- Written instruction:
Your task is to extract every line from the material below exactly.
━━━━━ Dataset content ━━━━━
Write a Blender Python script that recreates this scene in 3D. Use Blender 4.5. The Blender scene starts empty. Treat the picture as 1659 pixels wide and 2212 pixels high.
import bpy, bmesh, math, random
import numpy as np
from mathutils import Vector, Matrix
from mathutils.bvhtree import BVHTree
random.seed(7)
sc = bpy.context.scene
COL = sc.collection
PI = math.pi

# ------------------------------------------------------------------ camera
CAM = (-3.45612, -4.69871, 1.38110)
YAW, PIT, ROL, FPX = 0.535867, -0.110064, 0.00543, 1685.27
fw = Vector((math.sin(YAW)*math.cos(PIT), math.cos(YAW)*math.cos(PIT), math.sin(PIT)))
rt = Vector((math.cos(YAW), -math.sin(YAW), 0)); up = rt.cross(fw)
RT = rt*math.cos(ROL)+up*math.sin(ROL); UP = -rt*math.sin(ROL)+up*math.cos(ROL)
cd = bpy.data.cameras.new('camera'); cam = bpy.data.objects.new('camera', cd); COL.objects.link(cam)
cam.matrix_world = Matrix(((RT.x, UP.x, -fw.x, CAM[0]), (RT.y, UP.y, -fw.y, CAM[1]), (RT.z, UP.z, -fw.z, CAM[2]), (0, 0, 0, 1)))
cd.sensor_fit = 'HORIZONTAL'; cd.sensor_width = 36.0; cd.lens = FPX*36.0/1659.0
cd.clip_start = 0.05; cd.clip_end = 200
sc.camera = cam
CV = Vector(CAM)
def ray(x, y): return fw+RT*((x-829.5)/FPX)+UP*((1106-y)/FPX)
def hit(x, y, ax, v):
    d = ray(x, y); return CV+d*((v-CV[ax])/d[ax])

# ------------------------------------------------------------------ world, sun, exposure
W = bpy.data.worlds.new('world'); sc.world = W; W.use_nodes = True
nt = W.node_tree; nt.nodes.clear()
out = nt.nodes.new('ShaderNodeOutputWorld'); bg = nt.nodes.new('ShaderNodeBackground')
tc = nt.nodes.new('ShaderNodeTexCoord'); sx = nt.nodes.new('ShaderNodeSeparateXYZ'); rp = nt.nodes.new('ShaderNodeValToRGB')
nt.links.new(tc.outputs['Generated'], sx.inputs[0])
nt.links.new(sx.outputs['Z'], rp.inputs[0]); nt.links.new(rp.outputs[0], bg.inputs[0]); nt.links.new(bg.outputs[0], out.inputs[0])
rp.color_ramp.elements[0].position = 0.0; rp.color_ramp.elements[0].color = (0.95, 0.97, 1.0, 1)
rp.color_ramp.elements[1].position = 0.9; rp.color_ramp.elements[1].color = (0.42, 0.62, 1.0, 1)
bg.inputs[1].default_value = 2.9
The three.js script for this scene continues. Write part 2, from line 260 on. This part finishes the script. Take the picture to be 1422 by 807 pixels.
━━━━━
- Written solution:
Write a Blender Python script that recreates this scene in 3D. Use Blender 4.5. The Blender scene starts empty. Treat the picture as 1659 pixels wide and 2212 pixels high.
import bpy, bmesh, math, random
import numpy as np
from mathutils import Vector, Matrix
from mathutils.bvhtree import BVHTree
random.seed(7)
sc = bpy.context.scene
COL = sc.collection
PI = math.pi

# ------------------------------------------------------------------ camera
CAM = (-3.45612, -4.69871, 1.38110)
YAW, PIT, ROL, FPX = 0.535867, -0.110064, 0.00543, 1685.27
fw = Vector((math.sin(YAW)*math.cos(PIT), math.cos(YAW)*math.cos(PIT), math.sin(PIT)))
rt = Vector((math.cos(YAW), -math.sin(YAW), 0)); up = rt.cross(fw)
RT = rt*math.cos(ROL)+up*math.sin(ROL); UP = -rt*math.sin(ROL)+up*math.cos(ROL)
cd = bpy.data.cameras.new('camera'); cam = bpy.data.objects.new('camera', cd); COL.objects.link(cam)
cam.matrix_world = Matrix(((RT.x, UP.x, -fw.x, CAM[0]), (RT.y, UP.y, -fw.y, CAM[1]), (RT.z, UP.z, -fw.z, CAM[2]), (0, 0, 0, 1)))
cd.sensor_fit = 'HORIZONTAL'; cd.sensor_width = 36.0; cd.lens = FPX*36.0/1659.0
cd.clip_start = 0.05; cd.clip_end = 200
sc.camera = cam
CV = Vector(CAM)
def ray(x, y): return fw+RT*((x-829.5)/FPX)+UP*((1106-y)/FPX)
def hit(x, y, ax, v):
    d = ray(x, y); return CV+d*((v-CV[ax])/d[ax])

# ------------------------------------------------------------------ world, sun, exposure
W = bpy.data.worlds.new('world'); sc.world = W; W.use_nodes = True
nt = W.node_tree; nt.nodes.clear()
out = nt.nodes.new('ShaderNodeOutputWorld'); bg = nt.nodes.new('ShaderNodeBackground')
tc = nt.nodes.new('ShaderNodeTexCoord'); sx = nt.nodes.new('ShaderNodeSeparateXYZ'); rp = nt.nodes.new('ShaderNodeValToRGB')
nt.links.new(tc.outputs['Generated'], sx.inputs[0])
nt.links.new(sx.outputs['Z'], rp.inputs[0]); nt.links.new(rp.outputs[0], bg.inputs[0]); nt.links.new(bg.outputs[0], out.inputs[0])
rp.color_ramp.elements[0].position = 0.0; rp.color_ramp.elements[0].color = (0.95, 0.97, 1.0, 1)
rp.color_ramp.elements[1].position = 0.9; rp.color_ramp.elements[1].color = (0.42, 0.62, 1.0, 1)
bg.inputs[1].default_value = 2.9
The three.js script for this scene continues. Write part 2, from line 260 on. This part finishes the script. Take the picture to be 1422 by 807 pixels.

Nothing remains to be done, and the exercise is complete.